Islamabad: The government has initiated high-level discussions to formulate a credible strategy for permanently exiting International Monetary Fund (IMF) programmes after the current $7 billion Extended Fund Facility concludes in September 2027.
Sources told The Express Tribune that a recent meeting assessed Pakistan’s ability to sustain its economy without IMF support. The Planning Commission warned that without urgent reforms—building foreign exchange reserves and developing complete industrial value chains—the country risks entering another bailout programme.
Planning Minister Ahsan Iqbal emphasised that achieving $63 billion in exports by 2029 is essential to make the current programme Pakistan’s last. Failure to reach this target would create persistent external sector gaps.
The Commission’s assessment projects temporary widening of the current account deficit to below 2% of GDP (over $10 billion annually) as the economy shifts from stabilisation to growth.

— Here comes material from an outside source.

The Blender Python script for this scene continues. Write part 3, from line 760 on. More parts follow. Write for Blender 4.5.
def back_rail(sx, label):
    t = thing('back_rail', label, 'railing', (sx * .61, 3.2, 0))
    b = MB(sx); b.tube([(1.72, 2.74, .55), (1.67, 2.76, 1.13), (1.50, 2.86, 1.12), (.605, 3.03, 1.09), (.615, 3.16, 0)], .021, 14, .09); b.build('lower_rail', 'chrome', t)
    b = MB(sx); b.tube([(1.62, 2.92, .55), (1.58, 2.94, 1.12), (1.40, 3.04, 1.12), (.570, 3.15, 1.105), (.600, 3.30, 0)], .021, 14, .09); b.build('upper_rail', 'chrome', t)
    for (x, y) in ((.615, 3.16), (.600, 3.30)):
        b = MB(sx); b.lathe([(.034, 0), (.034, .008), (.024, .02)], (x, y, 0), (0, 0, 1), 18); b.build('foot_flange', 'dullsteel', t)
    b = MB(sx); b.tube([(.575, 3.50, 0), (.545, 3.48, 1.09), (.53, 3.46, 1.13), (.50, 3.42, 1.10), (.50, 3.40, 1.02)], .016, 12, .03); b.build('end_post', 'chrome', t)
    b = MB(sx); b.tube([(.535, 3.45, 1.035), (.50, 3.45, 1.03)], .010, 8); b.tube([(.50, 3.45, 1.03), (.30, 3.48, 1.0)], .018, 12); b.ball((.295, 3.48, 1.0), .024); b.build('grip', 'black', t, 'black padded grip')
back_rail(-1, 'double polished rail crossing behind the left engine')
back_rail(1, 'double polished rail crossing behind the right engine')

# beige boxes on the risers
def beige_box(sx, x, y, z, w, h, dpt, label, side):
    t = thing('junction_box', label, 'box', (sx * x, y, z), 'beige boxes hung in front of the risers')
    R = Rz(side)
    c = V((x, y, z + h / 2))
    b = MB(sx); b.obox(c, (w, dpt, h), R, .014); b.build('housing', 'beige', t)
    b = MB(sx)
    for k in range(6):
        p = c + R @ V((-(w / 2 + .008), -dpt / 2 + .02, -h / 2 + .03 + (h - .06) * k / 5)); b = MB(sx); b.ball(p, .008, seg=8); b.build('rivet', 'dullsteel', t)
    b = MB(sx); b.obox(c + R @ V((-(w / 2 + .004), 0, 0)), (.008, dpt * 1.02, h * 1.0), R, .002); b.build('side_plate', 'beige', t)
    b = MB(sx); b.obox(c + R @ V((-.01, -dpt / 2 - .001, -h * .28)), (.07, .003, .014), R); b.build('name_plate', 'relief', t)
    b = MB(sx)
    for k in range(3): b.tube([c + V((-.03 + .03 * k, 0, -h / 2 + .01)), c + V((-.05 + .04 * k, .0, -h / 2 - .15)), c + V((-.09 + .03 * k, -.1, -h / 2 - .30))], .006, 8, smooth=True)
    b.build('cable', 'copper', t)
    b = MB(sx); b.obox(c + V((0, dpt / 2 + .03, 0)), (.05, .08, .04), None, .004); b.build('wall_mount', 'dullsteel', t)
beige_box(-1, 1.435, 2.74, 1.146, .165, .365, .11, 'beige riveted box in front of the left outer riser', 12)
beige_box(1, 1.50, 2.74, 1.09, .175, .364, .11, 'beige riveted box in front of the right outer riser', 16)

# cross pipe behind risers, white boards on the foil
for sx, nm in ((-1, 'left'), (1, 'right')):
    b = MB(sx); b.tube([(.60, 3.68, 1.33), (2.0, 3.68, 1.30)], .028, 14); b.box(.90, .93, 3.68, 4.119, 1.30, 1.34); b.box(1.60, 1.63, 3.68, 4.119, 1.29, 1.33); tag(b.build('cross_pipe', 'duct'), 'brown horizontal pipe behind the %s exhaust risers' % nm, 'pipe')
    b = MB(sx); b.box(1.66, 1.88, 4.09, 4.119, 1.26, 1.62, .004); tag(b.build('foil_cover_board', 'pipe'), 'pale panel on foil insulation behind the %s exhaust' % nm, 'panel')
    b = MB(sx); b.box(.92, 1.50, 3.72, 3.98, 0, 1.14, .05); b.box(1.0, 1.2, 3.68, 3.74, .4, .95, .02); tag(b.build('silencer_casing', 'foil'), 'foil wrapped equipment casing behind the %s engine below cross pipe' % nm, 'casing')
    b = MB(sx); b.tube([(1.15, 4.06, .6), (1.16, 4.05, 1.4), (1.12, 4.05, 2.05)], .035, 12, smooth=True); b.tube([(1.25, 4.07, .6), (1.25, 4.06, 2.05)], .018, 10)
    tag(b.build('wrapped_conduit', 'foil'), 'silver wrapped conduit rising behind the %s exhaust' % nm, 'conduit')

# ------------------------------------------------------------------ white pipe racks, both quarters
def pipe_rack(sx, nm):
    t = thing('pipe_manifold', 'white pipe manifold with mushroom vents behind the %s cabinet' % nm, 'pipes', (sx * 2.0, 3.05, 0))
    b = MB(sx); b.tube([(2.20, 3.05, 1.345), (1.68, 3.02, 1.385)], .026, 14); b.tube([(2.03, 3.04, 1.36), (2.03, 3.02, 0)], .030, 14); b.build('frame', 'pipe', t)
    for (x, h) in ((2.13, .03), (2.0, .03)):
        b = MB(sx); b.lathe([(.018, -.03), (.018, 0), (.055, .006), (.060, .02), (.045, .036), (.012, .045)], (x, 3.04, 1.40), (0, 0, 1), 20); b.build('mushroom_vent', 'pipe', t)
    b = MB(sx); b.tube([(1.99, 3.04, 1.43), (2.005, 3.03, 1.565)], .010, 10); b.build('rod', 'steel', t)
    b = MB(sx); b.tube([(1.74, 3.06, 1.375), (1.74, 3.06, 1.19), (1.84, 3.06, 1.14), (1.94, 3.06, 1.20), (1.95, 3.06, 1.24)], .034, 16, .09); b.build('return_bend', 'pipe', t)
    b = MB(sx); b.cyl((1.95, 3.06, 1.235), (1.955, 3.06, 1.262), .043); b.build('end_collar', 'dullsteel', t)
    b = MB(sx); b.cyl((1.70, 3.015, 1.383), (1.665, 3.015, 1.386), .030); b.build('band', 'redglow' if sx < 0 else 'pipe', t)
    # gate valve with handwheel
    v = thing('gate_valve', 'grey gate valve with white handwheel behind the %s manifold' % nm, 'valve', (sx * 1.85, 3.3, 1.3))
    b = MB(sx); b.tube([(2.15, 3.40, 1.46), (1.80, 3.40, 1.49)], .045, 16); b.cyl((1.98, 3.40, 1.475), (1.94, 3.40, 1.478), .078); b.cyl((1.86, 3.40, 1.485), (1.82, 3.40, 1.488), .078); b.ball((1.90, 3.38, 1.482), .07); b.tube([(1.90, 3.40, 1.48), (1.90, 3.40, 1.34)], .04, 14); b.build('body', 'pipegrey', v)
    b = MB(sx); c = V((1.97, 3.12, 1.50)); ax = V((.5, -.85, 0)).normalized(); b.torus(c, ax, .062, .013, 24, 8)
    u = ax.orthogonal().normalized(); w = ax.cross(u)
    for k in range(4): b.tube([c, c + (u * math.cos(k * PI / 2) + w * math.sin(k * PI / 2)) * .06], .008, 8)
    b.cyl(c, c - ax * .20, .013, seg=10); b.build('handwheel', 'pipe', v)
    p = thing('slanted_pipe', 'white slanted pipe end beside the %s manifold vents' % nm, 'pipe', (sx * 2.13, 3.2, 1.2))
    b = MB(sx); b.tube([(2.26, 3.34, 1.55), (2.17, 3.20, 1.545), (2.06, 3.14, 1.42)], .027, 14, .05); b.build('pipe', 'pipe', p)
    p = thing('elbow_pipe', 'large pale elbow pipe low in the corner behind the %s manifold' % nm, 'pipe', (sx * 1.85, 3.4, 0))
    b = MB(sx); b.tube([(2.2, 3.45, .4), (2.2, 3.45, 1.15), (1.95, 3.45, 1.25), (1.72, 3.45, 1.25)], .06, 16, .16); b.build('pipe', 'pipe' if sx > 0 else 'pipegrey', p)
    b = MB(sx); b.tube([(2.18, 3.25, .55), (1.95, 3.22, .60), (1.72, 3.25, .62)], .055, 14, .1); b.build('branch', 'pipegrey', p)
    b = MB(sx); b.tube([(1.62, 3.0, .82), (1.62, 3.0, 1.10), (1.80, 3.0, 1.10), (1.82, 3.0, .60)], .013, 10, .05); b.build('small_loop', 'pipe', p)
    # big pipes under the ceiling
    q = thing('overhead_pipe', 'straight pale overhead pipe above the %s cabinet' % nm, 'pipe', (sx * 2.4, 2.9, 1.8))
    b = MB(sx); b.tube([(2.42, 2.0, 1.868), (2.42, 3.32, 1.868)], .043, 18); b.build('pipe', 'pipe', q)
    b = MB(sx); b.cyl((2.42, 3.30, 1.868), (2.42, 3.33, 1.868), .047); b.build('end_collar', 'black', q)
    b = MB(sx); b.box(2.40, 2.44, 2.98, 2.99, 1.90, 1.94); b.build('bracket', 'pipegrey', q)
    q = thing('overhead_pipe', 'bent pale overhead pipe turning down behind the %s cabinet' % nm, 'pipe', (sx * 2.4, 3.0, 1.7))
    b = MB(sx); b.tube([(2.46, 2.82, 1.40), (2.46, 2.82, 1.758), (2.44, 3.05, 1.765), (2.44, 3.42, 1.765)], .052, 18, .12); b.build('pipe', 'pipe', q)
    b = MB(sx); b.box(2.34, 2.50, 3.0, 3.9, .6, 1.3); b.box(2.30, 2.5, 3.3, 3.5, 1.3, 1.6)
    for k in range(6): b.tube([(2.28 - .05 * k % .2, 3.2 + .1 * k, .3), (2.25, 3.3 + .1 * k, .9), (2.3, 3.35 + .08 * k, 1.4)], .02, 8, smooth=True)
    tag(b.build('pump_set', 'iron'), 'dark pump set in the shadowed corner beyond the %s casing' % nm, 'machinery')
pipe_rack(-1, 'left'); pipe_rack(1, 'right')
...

Additional financing needs are estimated at $4 billion in 2027-28, $5.5 billion in 2028-29, and $3 billion in 2029-30. Cumulative gross financing requirements could exceed $12 billion from 2028-31.
These gaps can be bridged through $4 billion higher exports, $4 billion additional remittances, $3 billion new foreign direct investment, and agriculture import substitution, the assessment states. Converting $14 billion in short-term bilateral loans into long-term financing is also proposed to reduce external pressures.
The Commission outlined a three-phase reform plan: fiscal, energy, governance and export-aligned reforms until 2027; accelerated industrialisation and investment attraction from 2029-32; and a shift toward high-quality, technology-driven growth thereafter.
Prime Minister Shehbaz Sharif has directed the Commission to develop a results-oriented strategy under the Uraan Pakistan 10-year plan to sustain growth above 6%, control inflation, and build external buffers. However, critics question the practicality of ambitious targets, including a $1 trillion economy by 2035, amid declining investment, rising unemployment, and regional disparities.